Siapa Ezzedin Al-Haddad? Pemimpin Baru Hamas yang Dijuluki Hantu Al Qassam
Dijuluki oleh media Barat sebagai "Hantu Al Qassam" karena tidak menonjolkan diri, Ezzedin Al-Haddad yang berusia 55 tahun telah muncul sebagai pemimpin de facto Hamas di Gaza.
Jarang difoto, Al-Haddad adalah seorang pejuang berpengalaman yang telah selamat dari "beberapa upaya pembunuhan Israel". Ia naik ke posisi puncak dalam kelompok perlawanan tersebut setelah Israel membunuh Mohammed Sinwar pada Mei 2025.
“Dia pejuang yang tangguh dan keras kepala… Dia orang yang dihormati dan dicintai,” ujar Yousef Alhelou, seorang analis politik Palestina, kepada TRT World.

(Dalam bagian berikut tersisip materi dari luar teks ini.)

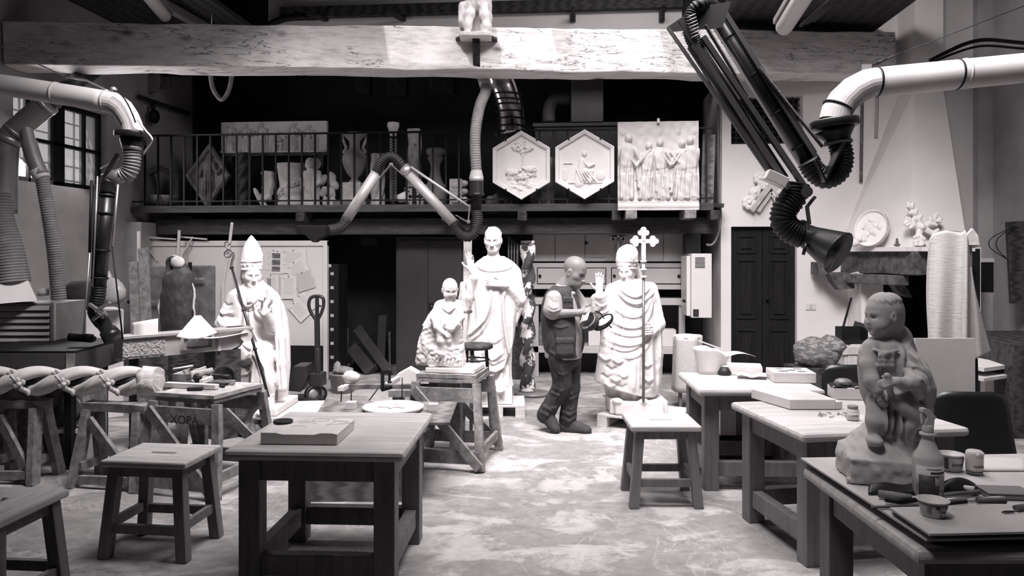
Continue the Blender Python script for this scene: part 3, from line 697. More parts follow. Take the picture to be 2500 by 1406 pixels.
# far-left pier under the gallery and dark back structure
struct('wall_left_pier', MB().span((XL, YG - .1,0),(onY(345,600, YG - .1).x, YG + .4, zb - .125)), left_plaster)
# ---------------------------------------------------------------- sculptures
def mapper(px0, py0, s): return lambda px, py, y=0.: Vector(((px - px0) * s, y,(py0 - py) * s))
def rows_px(q, rows, s, yk=.62):
    """(py, x_left, x_right[, y_centre[, ry]]) -> stack rows"""
    out = []
    for r in rows:
        a, b = q(r[1], r[0]), q(r[2], r[0]); rx = (b.x - a.x) / 2
        out.append((a.z,(a.x + b.x) / 2, r[3] if len(r) > 3 else 0., rx, r[4] if len(r) > 4 else rx * yk))
    return out
def ngon_fold(n, amp, ph=0., tw=0., lo=-9, hi=9, sharp=1.6):
    def f(th, Z, X):
        a = np.sin(th * n + ph + Z * tw + .8 * np.sin(Z * 5 + th * 2)); g = np.clip((hi - Z) / .25,0,1) * np.clip((Z - lo) / .1 + .3,0,1)
        return amp * (np.sign(a) * np.abs(a) ** (1 / sharp)) * g
    return f
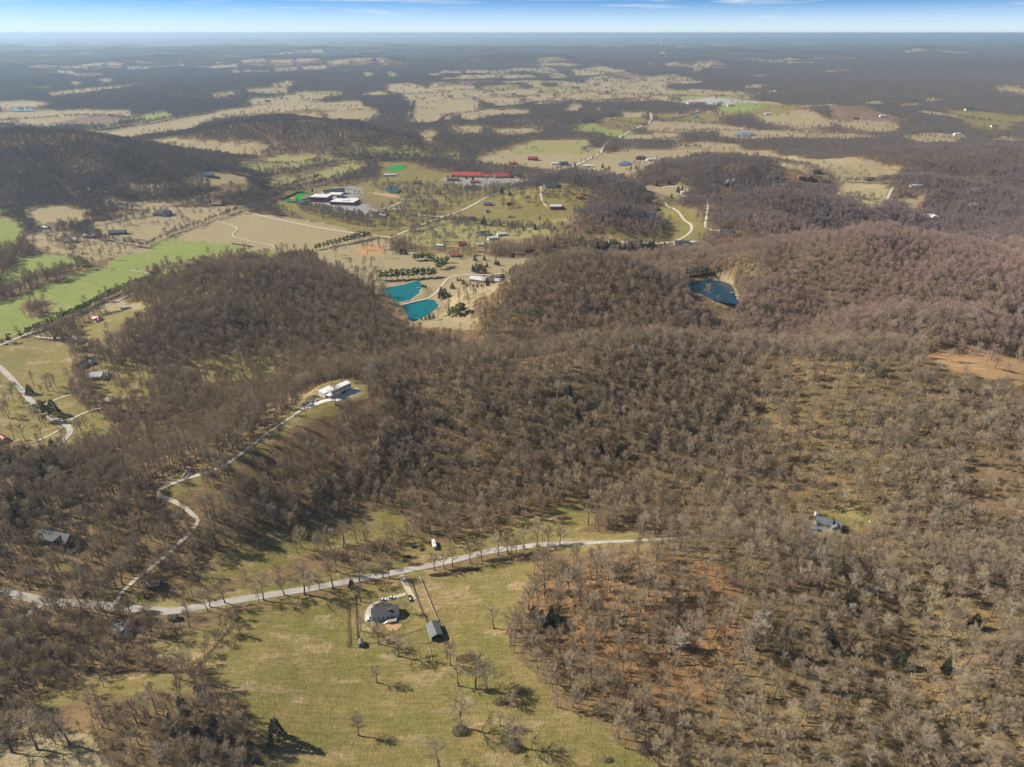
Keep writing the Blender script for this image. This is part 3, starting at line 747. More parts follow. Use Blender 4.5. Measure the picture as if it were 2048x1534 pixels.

Siapa Ezzedin Al-Haddad? Pemimpin Baru Hamas yang Dijuluki Hantu Al Qassam
1. Perekrut Pejuang Gaza
Al-Haddad adalah orang ketiga dalam tujuh bulan yang memimpin Hamas di Gaza, tempat Israel telah membunuh lebih dari 57.000 warga Palestina, sebagian besar perempuan dan anak-anak, selama 21 bulan terakhir.Ia diketahui memainkan peran kunci dalam invasi Hamas ke Israel pada 7 Oktober 2023 – sebuah peristiwa yang dianggap Israel sebagai “kekalahan terburuk dalam sejarah” mereka. Ia juga merekrut anggota untuk Hamas dan mengawasi penyanderaan warga Israel.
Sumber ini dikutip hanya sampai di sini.